Theatre News

New Lucy Kirkwood play to be performed at the Royal Court next week

The creator of ”Chimerica” will present a new piece, staged in response to recent events in London

The Royal Court
The Royal Court
© Helen Murray

Chimerica and The Children playwright Lucy Kirkwood will present her new piece Maryland in a script-in-hand production from next week.

The piece, which will play without any press night or show photography, will run at the Royal Court (in the theatre's upstairs space) from 7 to 16 October 2021.

The venue's artistic director Vicky Featherstone and Royal Court associate directors Milli Bhatia and Lucy Morrison will co-direct the show, which is set to run for 30 minutes.

Kirkwood said today: "This play was for many years a private conversation with myself. The horrific murders of Sarah Everard and Sabina Nessa this year have galvanised me into making it public. I hesitate to even call it a play when it is simply a howl, a way of expressing what I feel about a culture of violence against women, but I am sharing it because I wonder if it might express a little of what other people feel about it too. It was written very quickly, and I am grateful to the Royal Court for snatching up a gauntlet thrown down last Friday night with such energy, care and seriousness."

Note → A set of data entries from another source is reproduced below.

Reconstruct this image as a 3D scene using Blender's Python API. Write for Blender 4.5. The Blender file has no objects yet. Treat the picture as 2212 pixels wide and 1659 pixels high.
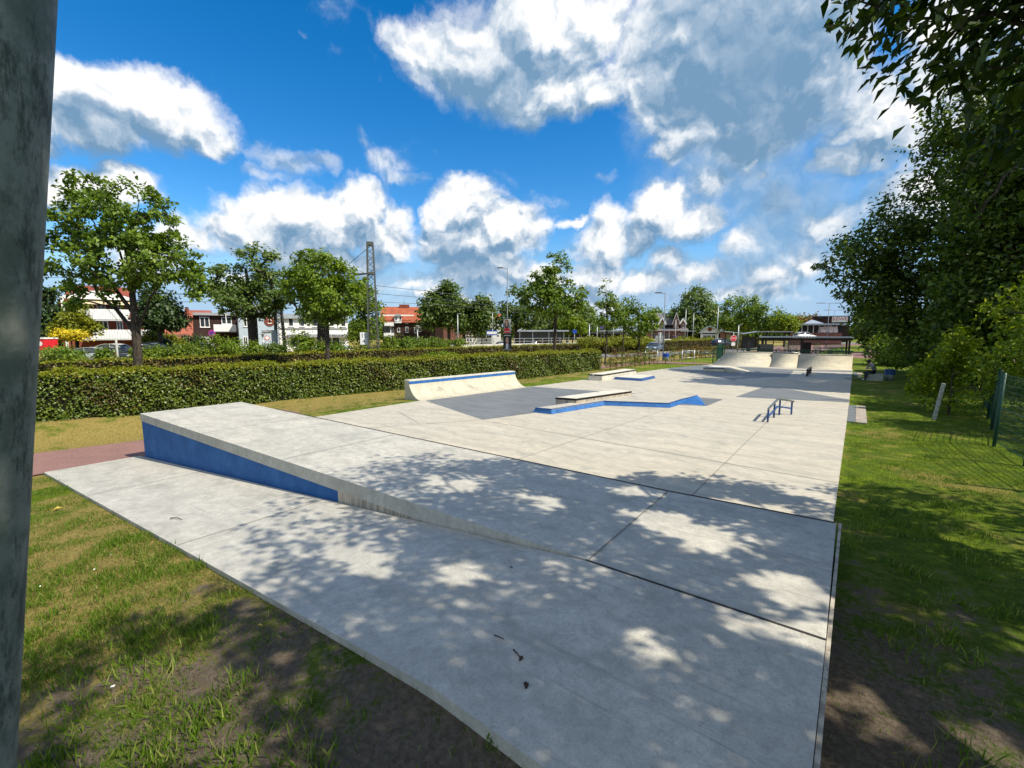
import bpy, bmesh, math, random
import numpy as np
from mathutils import Vector, Matrix, Euler

SC = bpy.context.scene
COL = SC.collection
R = math.radians
random.seed(7)
rng = np.random.default_rng(7)

# ------------------------------------------------------------------ camera
EYE = 2.5
PITCH, YAW = R(6.62), R(37.78)          # tilted down, turned left of the park's long axis (+Y)
cam = bpy.data.cameras.new('camera')
cam.sensor_width = 36.0
cam.lens = 36.0 * 960.0 / 2212.0
cam.clip_start, cam.clip_end = 0.05, 3000.0
cam_o = bpy.data.objects.new('camera', cam)
COL.objects.link(cam_o)
cam_o.location = (0, 0, EYE)
cam_o.rotation_euler = (R(90) - PITCH, 0, YAW)
SC.camera = cam_o

# survey helpers: the photograph's measurements (2212 px wide) turned into metres in the scene
_f = np.array([-math.sin(YAW) * math.cos(PITCH), math.cos(YAW) * math.cos(PITCH), -math.sin(PITCH)])
_r = np.array([math.cos(YAW), math.sin(YAW), 0.0])
_u = np.cross(_r, _f)
FW = np.array([-math.sin(YAW), math.cos(YAW)])
def ray(x, y):
    return _f + (x - 1106.0) / 960.0 * _r + (829.5 - y) / 960.0 * _u
def G(x, y, z=0.0):
    d = ray(x, y); t = (z - EYE) / d[2]
    return (float(t * d[0]), float(t * d[1]), z)
def P(x, y, D):
    d = ray(x, y); t = D / float(d[:2] @ FW)
    return (float(t * d[0]), float(t * d[1]), float(EYE + t * d[2]))

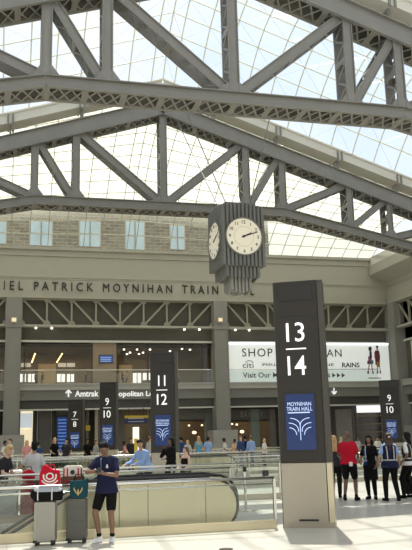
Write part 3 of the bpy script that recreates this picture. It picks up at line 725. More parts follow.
# ------------------------------------------------------------------ track pylons
SCR = mat('pylon_screen', (.004, .012, .05), .25, emit=(.005, .020, .09), es=.9)
SCT = mat('screen_text', (.5, .6, .8), .4, emit=(.42, .55, .85), es=.75)
def pylon(top, bot, loc, rz, H=4.75, W=.97, label='', full=True, D=.32):
    t = thing('track_pylon', label, 'sign', loc, rz, 'track number pylons'); k = H/4.75
    fwid = W-.12      # panel, then a trim strip at the right
    x0 = -W/2; x1 = x0+fwid
    mb = MB(); mb.box(x0, x1, 0, D, 1.2*k, H); mb.build('upper_cladding', CHAR, t)
    mb = MB(); mb.box(x0, x1, -.01, D, .10, 1.19*k); mb.build('lower_cladding', BRUSH, t)
    mb = MB(); mb.box(x0+.0, W/2, .02, D-.02, 0, .10); mb.build('base_plinth', BRUSH, t)
    mb = MB(); mb.box(x0+.30, x1-.18, -.03, -.012, .125, .16); mb.build('base_slot', BLACK, t)
    mb = MB(); mb.box(x1+.015, W/2, .02, D-.02, 1.2*k, H); mb.box(x0-.02, x0, .02, D-.02, 0, H); mb.box(x1, x1+.015, .05, D, .1, H); mb.build('side_trim', CHARL, t)
    mb = MB(); mb.box(x1+.015, W/2, .02, D-.02, .1, 1.19*k); mb.build('lower_side_trim', BRONZE, t)
    mb = MB(); mb.box(x0+.09, x1-.09, -.012, .0, 4.36*k, 4.66*k)
    for i in range(22): xq = x0+.10+i*(fwid-.2)/21; mb.box(xq-.006, xq+.006, -.02, -.012, 4.36*k, 4.66*k)
    mb.build('vent_grille', mat('vent_dark', (.03, .027, .024), .6), t)
    mb = MB(); mb.box(x0, x1, -.004, 0, 4.04*k, 4.05*k); mb.build('panel_seam', BLACK, t)
    cx = (x0+x1)/2-.03
    for s, z in ((top, 3.72*k), (bot, 3.06*k)):
        wd = (.36 if len(s) == 2 else .19)
        if s in ('11',): wd = .26
        n = text_mb(s, wd, .38*k, .95, .012, .002); moved(n, (cx, -.001, z)); n.build('numeral', WHITE, t)
    mb = MB(); mb.box(cx-.2, cx+.2, -.012, 0, 3.375*k, 3.40*k); mb.build('divider_bar', WHITE, t)
    sx0, sx1, sz0, sz1 = cx-.26, cx+.30, 1.44*k, 2.50*k
    mb = MB(); mb.box(sx0-.025, sx1+.025, -.012, 0, sz0-.025, sz1+.025); mb.build('screen_frame', BLACK, t)
    mb = MB(); mb.box(sx0, sx1, -.018, -.012, sz0, sz1); scr = mb.build('screen', SCR, t)
    sc = (sx0+sx1)/2-.01
    q = text_mb('MOYNIHAN', .46, .075, 1.0, .004, 0); moved(q, (sc, -.018, sz1-.19)); q.build('screen_text', SCT, scr)
    q = text_mb('TRAIN HALL', .50, .075, 1.0, .004, 0); moved(q, (sc, -.018, sz1-.285)); q.build('screen_text', SCT, scr)
    mb = MB(); mb.box(sc-.23, sc+.2, -.022, -.018, sz1-.365, sz1-.345)
    mb.build('caption_line', SCT, scr)
    mb = MB(); zb = sz1-.46     # fountain emblem
    for (r, top_) in ((.10, -.16), (.17, -.10), (.235, 0)):
        pass
    mb.tube([(sc, -.022, zb-.42), (sc, -.022, zb-.12)], .008, 5)
    for s in (-1, 1):
        for (sx, reach, zt_, zl) in ((0, .19, 0, -.22), (.035, .22, -.09, -.26), (.075, .21, -.18, -.30)):
            pts = []
            for i in range(9):
                a = PI/2*i/8; pts.append((sc+s*(sx+(reach-sx)*(1-math.cos(a))), -.022, zb+zt_-.14+.14*math.sin(a)))
            pts = [(sc+s*sx, -.022, zb+zl)] + pts; mb.tube(pts, .0075, 5)
    mb.build('emblem', SCT, scr)
    return t
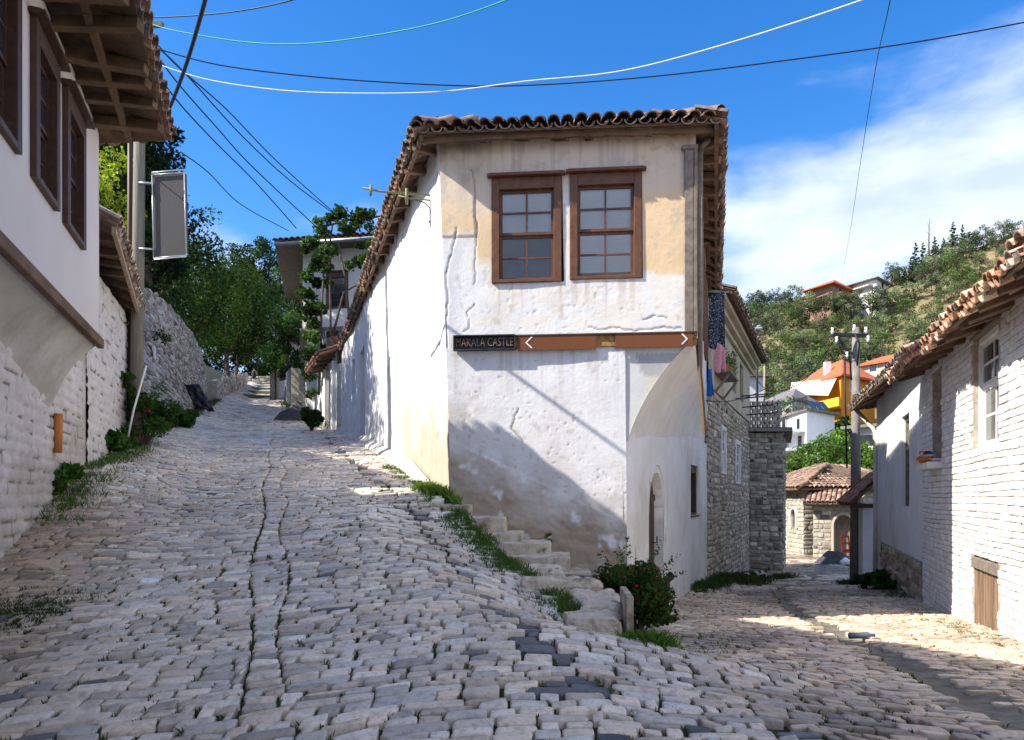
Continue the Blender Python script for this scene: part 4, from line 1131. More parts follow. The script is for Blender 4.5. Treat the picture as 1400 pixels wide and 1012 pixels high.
for a, b in (((207, 236), (250, 232)), ((210, 355), (254, 351))):
    q = MB(); q.tube([P(a[0], a[1] + (4 if a[1] < 300 else -4), 13), P(a[0] + 1, a[1], 12.85), P(b[0], b[1], 12.85), P(b[0] + 2, b[1] + (4 if a[1] < 300 else -4), 13)], .011, 6); q.build('rail', M['steel'], lb, smooth=True)
for py in (250, 340):
    q = MB(); q.tube([P(190, py, 12.9), P(210, py + 1, 12.97)], .02, 6); q.build('bracket', M['steel'], lb, smooth=True)
def cable(pts, label, r=.012, m_='rubber', name='overhead_cable', grp=None):
    """pts: measured (px, py, distance) of the catenary"""
    c = [P(*p) for p in pts]; out = []
    n = len(c)
    for i in range(n - 1):
        p0, p1, p2, p3 = c[max(i - 1, 0)], c[i], c[i + 1], c[min(i + 2, n - 1)]
        for k in range(8):
            t = k / 8; out.append(.5 * ((2 * p1) + (p2 - p0) * t + (2 * p0 - 5 * p1 + 4 * p2 - p3) * t * t + (3 * p1 - p0 - 3 * p2 + p3) * t ** 3))
    out.append(c[-1]); q = MB(); q.tube(out, r, 6)
    o = q.build(name, M[m_], None, smooth=True, loc=out[0]); return tag(o, label, 'cable', grp)
cable([(186, 24, 13), (230, 40, 12.6), (330, 57, 12), (410, 60, 11.5), (490, 52, 11), (600, 31, 10.3), (700, -3, 9.7), (800, -45, 9)], 'thin green cable sagging across the top left sky from the pole', .009, 'green_cable')
cable([(190, 25, 13), (270, 21, 12.5), (340, 13, 12), (410, -3, 11.5), (520, -40, 11)], 'short black cable crossing the top left corner of the sky', .011)
cable([(205, 84, 13), (280, 108, 12.6), (380, 123, 12), (480, 127.5, 11.5), (600, 125.5, 11), (720, 111, 10.4), (850, 97, 9.8), (1000, 58, 9), (1190, -4, 8), (1300, -50, 7.4)], 'white cable sagging in a long curve above the corner house roof', .008, 'white_cable')
cable([(200, 62, 13), (300, 89, 13), (450, 107, 13), (620, 117, 13), (740, 116, 13), (900, 104, 12.5), (1080, 82, 12), (1250, 58, 11.5), (1420, 27, 11)], 'dark cable crossing the whole sky just above the corner house', .0105)
cable([(226, 160, 9.6), (236, 138, 9.2), (256, 84, 8.3), (280, 2, 7.2), (300, -80, 6.4)], 'thick black cable rising steeply from the left house eave', .022)
ws = [((188, 28), (240, 88), (310, 150), (380, 222), (467, 300)), ((196, 48), (250, 97), (330, 185), (400, 250), (470, 302)),
      ((199, 52), (240, 110), (295, 173), (345, 228), (432, 310)), ((200, 70), (236, 130), (290, 190), (350, 250), (405, 312))]
nm = ['topmost of the dark cables falling from the left pole to the vine covered house', 'second of the dark cables falling from the left pole to the vine covered house', 'third of the dark cables falling from the left pole to the vine covered house', 'steepest of the dark cables falling from the left pole to the vine covered house']
for w_, l in zip(ws, nm): cable([(x, y, lerp(13, 28, (x - 188) / 280)) for x, y in w_], l, .017, grp='cables from the left pole to the upper house')
cable([(247, 208, 16), (285, 236, 19), (330, 280, 23), (395, 316, 28)], 'thin slack cable reaching the left end of the vine covered house', .014)
cable([(1221, -20, 14), (1213, 20, 15), (1196, 100, 20), (1176, 225, 32), (1160, 330, 60), (1150, 384, 150)], 'thin line dropping almost vertically to the red roofed house on the ridge', .011)

# ================================================================== small things along the rising street
q = MB(); q.tube([P(175, 598, 12.2), P(183, 560, 12.25), P(200, 500, 12.5)], .016, 6); o = q.build('cane', M['white_paint'], None, smooth=True, loc=P(175, 598, 12.2)); tag(o, 'thin white cane leaning against the pole in the rose bush', 'cane')
tp = thing('plastic_sheet', 'torn black plastic sheet leaning against the foot of the rubble wall', 'plastic sheet', P(270, 558, 30))
q = MB(); n = 14; A = np.zeros((n, n, 3))
for i in range(n):
    for j in range(n):
        px = lerp(lerp(252, 268, j / 13), lerp(272, 294, j / 13), i / 13); py = lerp(526, 560, (j / 13)) + (3 if i > 7 else 0) * (j / 13)
        p = P(px, py, 27 - .6 * j / 13 + .25 * float(vn(i * .5, j * .4))); A[i, j] = p
q.grid(A); o = q.build('sheet', M['tarp'], tp, smooth=True); sd_ = o.modifiers.new('Solid', 'SOLIDIFY'); sd_.thickness = .03
def heap(name, label, cat, c, r, h, m_, seed=0):
    q = MB(); n = 18; A = np.zeros((n, 9, 3))
    for i in range(n):
        for j in range(9):
            an = 2 * math.pi * i / (n - 1); rr = j / 8; x = math.cos(an) * r[0] * rr; y = math.sin(an) * r[1] * rr
            z = h * (1 - rr ** 1.3) * (1 + .5 * (float(vn(x * 3 / r[0], y * 3 / r[0], seed)) - .5)); k = 1 + .25 * (float(vn(math.cos(an) * 1.5, math.sin(an) * 1.5, seed)) - .5)
            A[i, j] = (c[0] + x * k, c[1] + y * k, Hf(c[0] + x, c[1] + y) - .05 * rr + z)
    q.grid(A); o = q.build(name, m_, None, smooth=True, loc=Vector(c)); return tag(o, label, cat)
pc = P(405, 560, 28); heap('rubble_heap', 'low heap of dark earth at the right edge of the rising street', 'heap', (pc.x, pc.y, Hf(pc.x, pc.y)), (.95, .8), .75, M['gravel'], 3)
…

Ticket prices are £5 for these readings and audiences are encouraged to make a donation to Rape Crisis England and Wales alongside buying tickets.

Featherstone added: "Sometimes you don't know what you need until it arrives like a bolt from the blue and things are turned upside down. This is what happened to us at the Royal Court when Lucy Kirkwood's play Maryland arrived in our inboxes on Friday night. Since then we have all stepped up to her extraordinary rallying cry and are able to give her voice our space in search of some kind of understanding, howl, communal event in light of the horrific actions still being committed against all women and victims of gendered violence.

"We all live in the same world, hear the same news, share the same existential fears and longings. Some people specialise in tending to our health, and some people tend to our roads and buildings, and some people tend to the food we eat and some people teach us to read and write and some people move important things from a to b. And then there are some other people who sit in the same world as us but with their pattern of words and ideas show that world back to us in a way which momentarily stops us feeling so alone, so fearful, so lost. There is order. There is hope. This is what this tiny enormous play does. This is what the Royal Court is for. This is what art is for.

"We are so proud to be stepping up. We are devastated we still have to."